__Recorded data__.

+++++

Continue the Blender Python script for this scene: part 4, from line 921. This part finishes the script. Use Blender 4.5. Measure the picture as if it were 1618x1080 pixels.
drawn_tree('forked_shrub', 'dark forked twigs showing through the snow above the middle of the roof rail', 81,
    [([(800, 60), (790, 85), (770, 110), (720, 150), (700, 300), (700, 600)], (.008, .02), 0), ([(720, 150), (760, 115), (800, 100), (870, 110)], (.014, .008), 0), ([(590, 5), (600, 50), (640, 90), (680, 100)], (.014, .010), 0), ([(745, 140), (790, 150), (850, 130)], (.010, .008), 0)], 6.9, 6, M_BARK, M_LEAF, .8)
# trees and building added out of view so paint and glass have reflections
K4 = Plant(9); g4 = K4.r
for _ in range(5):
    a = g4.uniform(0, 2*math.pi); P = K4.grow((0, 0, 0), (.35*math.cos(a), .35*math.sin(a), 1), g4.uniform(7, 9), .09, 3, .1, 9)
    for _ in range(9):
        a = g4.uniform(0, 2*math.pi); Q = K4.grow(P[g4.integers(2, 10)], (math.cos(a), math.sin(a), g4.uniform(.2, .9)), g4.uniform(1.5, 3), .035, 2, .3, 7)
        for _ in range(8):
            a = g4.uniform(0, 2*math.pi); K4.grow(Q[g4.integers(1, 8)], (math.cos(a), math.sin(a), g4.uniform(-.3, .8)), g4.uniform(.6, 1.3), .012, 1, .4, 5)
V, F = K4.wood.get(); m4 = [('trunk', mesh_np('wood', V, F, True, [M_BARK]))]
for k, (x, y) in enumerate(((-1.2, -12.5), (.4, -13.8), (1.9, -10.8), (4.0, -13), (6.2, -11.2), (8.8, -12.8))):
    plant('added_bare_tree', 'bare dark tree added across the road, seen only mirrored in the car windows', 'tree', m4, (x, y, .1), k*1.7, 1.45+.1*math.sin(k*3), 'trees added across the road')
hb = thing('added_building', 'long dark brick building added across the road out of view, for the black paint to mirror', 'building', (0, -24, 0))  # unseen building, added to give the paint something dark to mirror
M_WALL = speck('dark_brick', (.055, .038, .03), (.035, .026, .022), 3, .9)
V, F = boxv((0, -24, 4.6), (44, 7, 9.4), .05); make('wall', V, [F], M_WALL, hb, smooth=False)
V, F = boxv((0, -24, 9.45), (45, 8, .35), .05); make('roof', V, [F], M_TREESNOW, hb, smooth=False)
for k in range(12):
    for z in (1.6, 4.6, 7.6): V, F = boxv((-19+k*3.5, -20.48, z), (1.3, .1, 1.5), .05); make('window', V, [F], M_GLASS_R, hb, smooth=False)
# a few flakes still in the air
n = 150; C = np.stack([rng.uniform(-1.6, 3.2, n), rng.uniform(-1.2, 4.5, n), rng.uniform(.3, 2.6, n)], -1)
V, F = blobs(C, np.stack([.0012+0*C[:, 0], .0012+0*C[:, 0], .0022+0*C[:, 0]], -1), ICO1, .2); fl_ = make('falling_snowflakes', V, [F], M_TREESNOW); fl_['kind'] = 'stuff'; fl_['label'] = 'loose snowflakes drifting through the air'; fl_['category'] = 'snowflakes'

+++++

__What is needed__. Output all of the material, please, exactly as it stands.

__Reply to the exercise__.
Continue the Blender Python script for this scene: part 4, from line 921. This part finishes the script. Use Blender 4.5. Measure the picture as if it were 1618x1080 pixels.
drawn_tree('forked_shrub', 'dark forked twigs showing through the snow above the middle of the roof rail', 81,
    [([(800, 60), (790, 85), (770, 110), (720, 150), (700, 300), (700, 600)], (.008, .02), 0), ([(720, 150), (760, 115), (800, 100), (870, 110)], (.014, .008), 0), ([(590, 5), (600, 50), (640, 90), (680, 100)], (.014, .010), 0), ([(745, 140), (790, 150), (850, 130)], (.010, .008), 0)], 6.9, 6, M_BARK, M_LEAF, .8)
# trees and building added out of view so paint and glass have reflections
K4 = Plant(9); g4 = K4.r
for _ in range(5):
    a = g4.uniform(0, 2*math.pi); P = K4.grow((0, 0, 0), (.35*math.cos(a), .35*math.sin(a), 1), g4.uniform(7, 9), .09, 3, .1, 9)
    for _ in range(9):
        a = g4.uniform(0, 2*math.pi); Q = K4.grow(P[g4.integers(2, 10)], (math.cos(a), math.sin(a), g4.uniform(.2, .9)), g4.uniform(1.5, 3), .035, 2, .3, 7)
        for _ in range(8):
            a = g4.uniform(0, 2*math.pi); K4.grow(Q[g4.integers(1, 8)], (math.cos(a), math.sin(a), g4.uniform(-.3, .8)), g4.uniform(.6, 1.3), .012, 1, .4, 5)
V, F = K4.wood.get(); m4 = [('trunk', mesh_np('wood', V, F, True, [M_BARK]))]
for k, (x, y) in enumerate(((-1.2, -12.5), (.4, -13.8), (1.9, -10.8), (4.0, -13), (6.2, -11.2), (8.8, -12.8))):
    plant('added_bare_tree', 'bare dark tree added across the road, seen only mirrored in the car windows', 'tree', m4, (x, y, .1), k*1.7, 1.45+.1*math.sin(k*3), 'trees added across the road')
hb = thing('added_building', 'long dark brick building added across the road out of view, for the black paint to mirror', 'building', (0, -24, 0))  # unseen building, added to give the paint something dark to mirror
M_WALL = speck('dark_brick', (.055, .038, .03), (.035, .026, .022), 3, .9)
V, F = boxv((0, -24, 4.6), (44, 7, 9.4), .05); make('wall', V, [F], M_WALL, hb, smooth=False)
V, F = boxv((0, -24, 9.45), (45, 8, .35), .05); make('roof', V, [F], M_TREESNOW, hb, smooth=False)
for k in range(12):
    for z in (1.6, 4.6, 7.6): V, F = boxv((-19+k*3.5, -20.48, z), (1.3, .1, 1.5), .05); make('window', V, [F], M_GLASS_R, hb, smooth=False)
# a few flakes still in the air
n = 150; C = np.stack([rng.uniform(-1.6, 3.2, n), rng.uniform(-1.2, 4.5, n), rng.uniform(.3, 2.6, n)], -1)
V, F = blobs(C, np.stack([.0012+0*C[:, 0], .0012+0*C[:, 0], .0022+0*C[:, 0]], -1), ICO1, .2); fl_ = make('falling_snowflakes', V, [F], M_TREESNOW); fl_['kind'] = 'stuff'; fl_['label'] = 'loose snowflakes drifting through the air'; fl_['category'] = 'snowflakes'